If his run of success since he replaced David Pleat was to continue, having West Ham next in his sights should not have been unwelcome. After reaping praise for wins over Aston Villa and Crystal Palace, the Hammers were lucky to lose only 2-0 to Derby County, who benefited from Ludek Miklosko making some of the season's most mortifying howlers. Miklosko did not play yesterday.

More significantly, Paul Kitson was able to play after nearly four months' absence. Re-united with the in-form John Hartson and particularly well supported by Keith Rowland, wide, and Frank Lampard from midfield, that attacking partnership tested Wednesday from the start.

The fascinating ball-hugging running of Wednesday's Paolo Di Canio and the improvisation of Dejan Stefanovic and Petter Rudi on the counter looked attractive enough, but it was Hartson and Kitson who promised much more with their less subtle strength in the penalty area. Kevin Pressman managed to get a hand to Kitson's 15th-minute shot from six yards, but the way Hartson and Rowland had ripped through the defence must have given him misgivings. He concealed them well.

His bulk, but also his remarkable agility, again became crucial to his team's security shortly before half-time when Andy Impey's cross was purposefully headed down from five yards by Kitson. He dived and powered the ball away superbly. For that he deserved to be lucky shortly after half-time when Hartson broke away down the left side and Steve Lomas's centre was miscued from directly in front of goal by Kitson.

So the possibility of the Hartson-Kitson reunion failing to be celebrated increased. Hartson slung a low drive dramatically across the target that, in recent weeks, had become so well-found. Finally, though, Kitson held the ball tight in his possession and roughly turned Des Walker to open up a shooting opportunity from some 20 yards.
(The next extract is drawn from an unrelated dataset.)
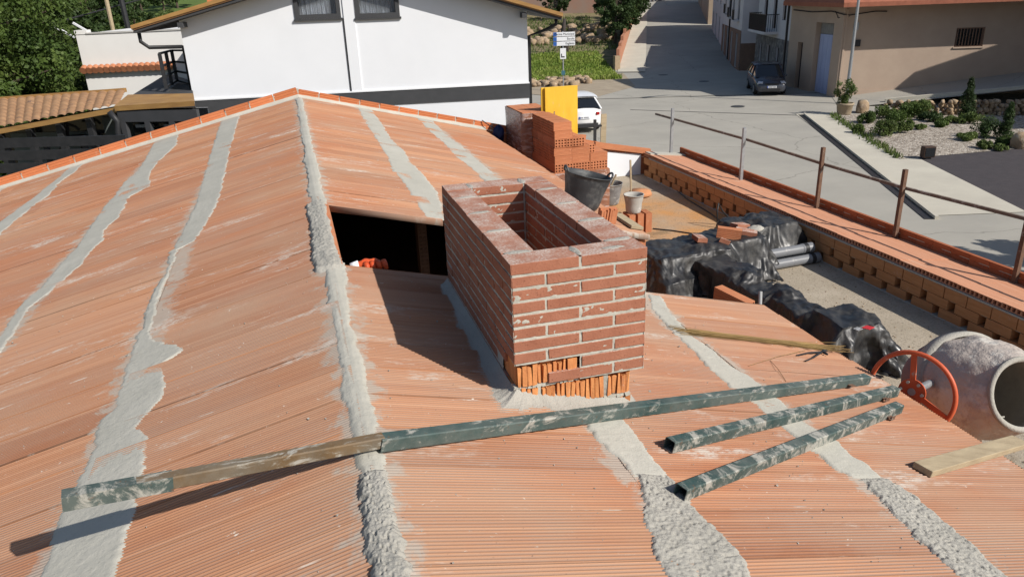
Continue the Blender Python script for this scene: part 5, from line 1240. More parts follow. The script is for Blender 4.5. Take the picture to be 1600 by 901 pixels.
for k in range(4): obox(mb, cl, t2, n2, 3.12+k*.45, 3.50+k*.45, -.30, -.285, ZS+.1, -2.1)
dr = mb.build('garage_door', blue, BB); mb = MB(); obox(mb, cl, t2, n2, 3.1, 4.9, -.36, -.31, -1.98, -1.37)
for k in range(9): obox(mb, cl, t2, n2, 3.1+k*.2, 3.16+k*.2, -.31, -.295, -1.98, -1.37)
mb.build('transom', M('grey slats', (.26, .25, .23), (.2, .19, .18), 4), dr)
mb = MB(); obox(mb, cl, t2, n2, 1.17, 1.73, -.34, -.25, ZS-.1, -2.56); mb.build('door', M('dark wood', (.05, .035, .03), (.03, .02, .02), 4), BB)
mb = MB(); obox(mb, ca, t1, n1, .10, .20, 0, .05, ZS, -.6); mb.build('downpipe', beige, BB)
mb = MB(); obox(mb, ca, t1, n1, 0, L1, .0, .03, ZS-.3, -4.9); mb.build('plinth', beige, BB)
# meter box and cables on the wall
mb = MB(); obox(mb, ca, t1, n1, .62, 1.0, 0, .10, -2.55, -2.2); mb.build('meter_box', black_metal, BB); mb = MB(); obox(mb, ca, t1, n1, .55, .8, 0, .08, -1.7, -1.3); mb.build('junction_box', steel_galv, BB)
mb = MB(); Pb = lambda s_, z, d: tuple(Vector((ca.x, ca.y, 0))+t1*s_+n1*d+Vector((0, 0, z))); Pc = lambda s_, z, d: tuple(Vector((cl.x, cl.y, 0))+t2*s_+n2*d+Vector((0, 0, z)))
mb.tube([Pc(.3, -.72, .04), Pc(2.5, -.80, .04), Pc(4.6, -.72, .04), Pc(L2, -.86, .05), Pb(.3, -.9, .05), Pb(1.6, -.75, .04), Pb(2.2, -.78, .04)], .03, 5); mb.tube([Pc(5.0, -.72, .04), Pc(5.3, -1.05, .04), Pb(.25, -.95, .05)], .022, 5); mb.build('cable', black_metal, BB)
eave_red = M('red eave tiles', (.33, .12, .07), (.24, .085, .05), 4, .85, .2, 30, .01)
mb = MB(); pts = [Vector((cl.x, cl.y, 0))+n2*.6-t2*.0, Vector((ca.x, ca.y, 0))+n2*.6+n1*1.4, Vector((cb_.x, cb_.y, 0))+n1*1.4+t1*.3, Vector((ce.x, ce.y, 0)), Vector((cf.x, cf.y, 0))]
n = len(pts); mb.add([(p.x, p.y, zE) for p in pts]+[(p.x, p.y, zE+.22) for p in pts], [tuple(range(n-1, -1, -1)), tuple(range(n, 2*n))]+[(i, (i+1) % n, n+(i+1) % n, n+i) for i in range(n)])
rp_ = (Vector((ca.x, ca.y, 0))+Vector((cf.x, cf.y, 0)))/2; rq = (Vector((cb_.x, cb_.y, 0))+Vector((ce.x, ce.y, 0)))/2
apex = [(rp_.x+t1.x*.8, rp_.y+t1.y*.8, zE+3.4), (rq.x, rq.y, zE+3.4)]
b_ = len(mb.v); mb.add([(p.x, p.y, zE+.221) for p in pts]+apex, [(1, 2, 6, 5), (0, 1, 5), (0, 5, 4), (2, 3, 6), (3, 4, 5, 6)]); mb.build('roof', eave_red, BB)
mb = MB(); obox(mb, cl, t2, n2, .05, L2-.1, -6.0, -.05, zE+.222, 4.3); mb.build('shadow_storey', beige, BB)  # made-up storey above the view, added to widen the shadow on the road
# stone-fronted house with a balcony
def facade(name, p0, p1, z0, z1, depth, label, mat, holes, extras=None, th=.22, zb=None):
    t_, n_, L_ = T3(p0, p1); o = empty(name, (p0.x, p0.y, z0), 0, label, 'house'); mb = MB(); wall_holes(mb, p0, t_, n_, L_, z0-.5, z1, holes, th)
    q0 = p0-n_*depth; q1 = p1-n_*depth
    for a, b in ((p1, q1), (q1, q0), (q0, p0)): mb.quad((a.x, a.y, z0-.5), (b.x, b.y, z0-.5), (b.x, b.y, z1), (a.x, a.y, z1))
    mb.build('wall', mat, o)
    mb = MB(); c = [p0+n_*.35-t_*.05, p1+n_*.35+t_*.05, q1, q0]; k = 4; mb.add([(p.x, p.y, z1) for p in c]+[(p.x, p.y, z1+.18) for p in c], [(3, 2, 1, 0), (4, 5, 6, 7)]+[(i, (i+1) % k, k+(i+1) % k, k+i) for i in range(k)])
    mid0 = (c[0]+c[3])/2; mid1 = (c[1]+c[2])/2; mb.add([(p.x, p.y, z1+.181) for p in c]+[(mid0.x, mid0.y, z1+1.3), (mid1.x, mid1.y, z1+1.3)], [(0, 1, 5, 4), (2, 3, 4, 5), (0, 4, 3), (1, 2, 5)]); mb.build('roof', eave_red, o)
    for (a, b, c_, d_) in holes:
        mb = MB(); frm(mb, p0, t_, n_, a, b, c_, d_, .07, .10, .18); w_ = mb.build('door' if c_ < z0+.3 else 'window', M('dark timber', (.06, .045, .04)) if 'dark timber' not in MATS else MATS['dark timber'], o)
        mb = MB(); plane_at(mb, p0, t_, n_, a+.03, b-.03, c_+.03, d_-.03, .17); mb.build('pane', glass_dark, w_)
    return o, t_, n_, L_
stone_f = M('grey stone facing', (.17, .16, .15), (.09, .085, .085), 2.4, .95, .8, 5, .05, spots=(3, .5, .1, (.24, .225, .21)))
white_plaster = M('white plaster', (.62, .60, .60), (.52, .50, .51), .7, .9, .2, 30, .01)
p0, p1 = V(18.55, 57.6), V(17.95, 49.3); z0 = ZS
o, t_, n_, L_ = facade('stone_house', p0, p1, z0, 1.7, 8, 'narrow house with grey stone ground floor and black iron balcony behind the dark car', white_plaster,
    [(1.2, 1.9, z0+.9, z0+2.2), (3.2, 4.0, z0, z0+2.2), (5.6, 6.3, z0+.9, z0+2.2), (1.6, 2.5, z0+3.3, z0+5.6), (4.0, 4.9, z0+3.3, z0+5.6), (6.3, 7.1, z0+3.9, z0+5.6)])
mb = MB(); wall_holes(mb, p0+n_*.03, t_, n_, L_, z0-.3, z0+2.75, [(1.2, 1.9, z0+.9, z0+2.2), (3.2, 4.0, z0-.29, z0+2.2), (5.6, 6.3, z0+.9, z0+2.2)], .03); mb.build('stone_facing', stone_f, o)
mb = MB(); obox(mb, p0, t_, n_, 1.0, 5.6, 0, .9, z0+3.0, z0+3.16); ba = mb.build('balcony', white_plaster, o)
mb = MB()
for k in range(34): s_ = 1.02+k*.138; obox(mb, p0, t_, n_, s_, s_+.03, .84, .87, z0+3.16, z0+4.2)
for k in range(6):
    for s_ in (1.02, 5.55): obox(mb, p0, t_, n_, s_, s_+.03, .1+k*.14, .13+k*.14, z0+3.16, z0+4.2)
obox(mb, p0, t_, n_, 1.0, 5.6, .83, .88, z0+4.2, z0+4.25); obox(mb, p0, t_, n_, 1.0, 1.05, 0, .83, z0+4.2, z0+4.25); obox(mb, p0, t_, n_, 5.55, 5.6, 0, .83, z0+4.2, z0+4.25); mb.build('railing', black_metal, ba)
mb = MB(); obox(mb, p0, t_, n_, 7.75, 7.87, 0, .12, z0, 1.8); mb.build('downpipe', black_metal, o)
p0, p1 = V(19.6, 70.5), V(17.85, 59.0); z0 = ZS
hl = [(1.0, 1.9, z0+.5, z0+2.9), (3.4, 4.3, z0+.4, z0+2.8), (6.0, 6.9, z0+.2, z0+2.6), (9.0, 10.0, z0+.1, z0+2.6), (1.1, 1.9, z0+3.9, z0+5.4), (3.5, 4.3, z0+3.9, z0+5.4), (6.0, 6.9, z0+3.7, z0+5.3), (9.0, 9.9, z0+3.6, z0+5.3)]
o, t_, n_, L_ = facade('white_row_house', p0, p1, z0, .5, 9, 'tall white row house with a brown plinth further up the shaded street', white_plaster, hl)
mb = MB(); wall_holes(mb, p0+n_*.03, t_, n_, L_, z0-.3, z0+1.4, [(a, b, max(c, z0-.2), d) for a, b, c, d in hl[:4]], .03); q = p1; obox(mb, p1, -n_, t_, -.0, 3.2, .0, .03, z0-.3, z0+2.0); mb.build('plinth', beige_dk, o)
for s_, zz in ((3.5, 3.9), (6.0, 3.7), (9.0, 3.6)):
    mb = MB(); obox(mb, p0, t_, n_, s_-.1, s_+1.0, 0, .45, z0+zz-.12, z0+zz); bb_ = mb.build('balcony', white_plaster, o)
    mb = MB()
    for k in range(10): obox(mb, p0, t_, n_, s_-.08+k*.115, s_-.05+k*.115, .40, .43, z0+zz, z0+zz+.7)
    obox(mb, p0, t_, n_, s_-.1, s_+1.0, .39, .44, z0+zz+.7, z0+zz+.74); mb.build('railing', black_metal, bb_)
mb = MB(); obox(mb, p0, t_, n_, 5.0, 5.12, 0, .12, z0, .4); mb.build('downpipe', black_metal, o)
p0, p1 = V(22.2, 84), V(19.9, 71.0); z0 = float(gz(20, 76))-.4
facade('pale_row_house', p0, p1, z0, 2.2, 9, 'pale row house at the top of the street beyond the tall white one', white_plaster, [(1.0, 1.9, z0+.8, z0+2.9), (4.4, 5.3, z0+.4, z0+2.8), (8.0, 8.9, z0+.2, z0+2.6), (1.1, 1.9, z0+3.9, z0+5.4), (4.5, 5.3, z0+3.9, z0+5.4), (8.0, 8.9, z0+3.7, z0+5.3)])
p0, p1 = V(27.5, 112), V(22.8, 88); z0 = float(gz(24, 100))-1
facade('ochre_row_house', p0, p1, z0, 3.2, 9, 'furthest row house at the top edge of the street', M('ochre plaster', (.42, .33, .24), None, 1), [(2, 3, z0+1.4, z0+3.6), (8, 9, z0+1.2, z0+3.4)])
# rubble wall at the head of the street
def rubble_wall(name, p0, p1, zb, h, th, mat, label, cat='wall', n=40, step=None, seed=1, cell=.28):
    t_, n_, L_ = T3(p0, p1); mb = MB(); rr = random.Random(seed); rows = max(2, int(h/cell)); cols = max(3, int(L_/(cell*1.5)))
    for i in range(cols):
        for j in range(rows):
            s_ = (i+.5+(.5 if j % 2 else 0)*.9)/cols*L_; sx = L_/cols*rr.uniform(.6, 1.35); sz = h/rows*rr.uniform(.85, 1.2)
            if j == rows-1 and rr.random() < .25: continue
            c = p0+t_*(s_+rr.uniform(-.1, .1))+n_*rr.uniform(-.12, .08); zz = (zb(s_/L_) if callable(zb) else zb)+(j+.5)*h/rows
            rock(mb, (c.x, c.y, zz), (sx*.56, th*rr.uniform(.35, .6), sz*.62), rr, t_)
    o = mb.build(name, mat, None, True); return tag(o, label, cat)
def rock(mb, c, r, rr, t_=None):
    th = math.atan2(t_.y, t_.x) if t_ is not None else rr.uniform(0, 6); Mx = Matrix.Rotation(th+rr.uniform(-.3, .3), 3, 'Z') @ Matrix.Rotation(rr.uniform(-.25, .25), 3, 'Y'); rings = []; m, n = 6, 8; ph = rr.uniform(0, 9)
    for i in range(m+1):
        a = math.pi*i/m; ring = []
        for k in range(n):
            b = 2*math.pi*k/n; q = .62+.50*rr.random()
            p = Vector((math.sin(a+.001)*math.cos(b), math.sin(a+.001)*math.sin(b), math.cos(a)))
            p = Vector((math.copysign(abs(p.x)**.7, p.x)*r[0]*q, math.copysign(abs(p.y)**.7, p.y)*r[1]*q, math.copysign(abs(p.z)**.7, p.z)*r[2]*(.9+.1*q)))
            ring.append(Mx @ p+Vector(c))
        rings.append(ring)
    mb.rings(rings)
rock_m = M('ochre fieldstone', (.36, .26, .16), (.22, .16, .11), 2.2, .95, .7, 9, .03, spots=(4, .55, .1, (.46, .38, .28)))
grey_rock = M('grey fieldstone', (.20, .19, .18), (.13, .12, .115), 2.2, .95, .7, 9, .03)
a_, b_ = V(19.5, 113), V(27, 118); rubble_wall('stone_wall', a_, b_, float(gz(22, 115)), 2.6, .5, grey_rock, 'grey stone wall at the top end of the road', cell=.5)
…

Admittedly the ball deflected cruelly in front of Pressman, but the shot was sufficiently well struck to warrant the goal.

In reality, Wednesday's inability to relieve the long second-half pressure imposed upon them suggested that their recent revival had been founded as much on adrenalin as any particular art of Atkinson's.

Obviously they are harder to beat but then West Ham, despite that result against Derby, are a team thriving on attack and Hartson, who was again denied by Pressman in the final moments, will clearly add many more to his 22 goals in 33 games.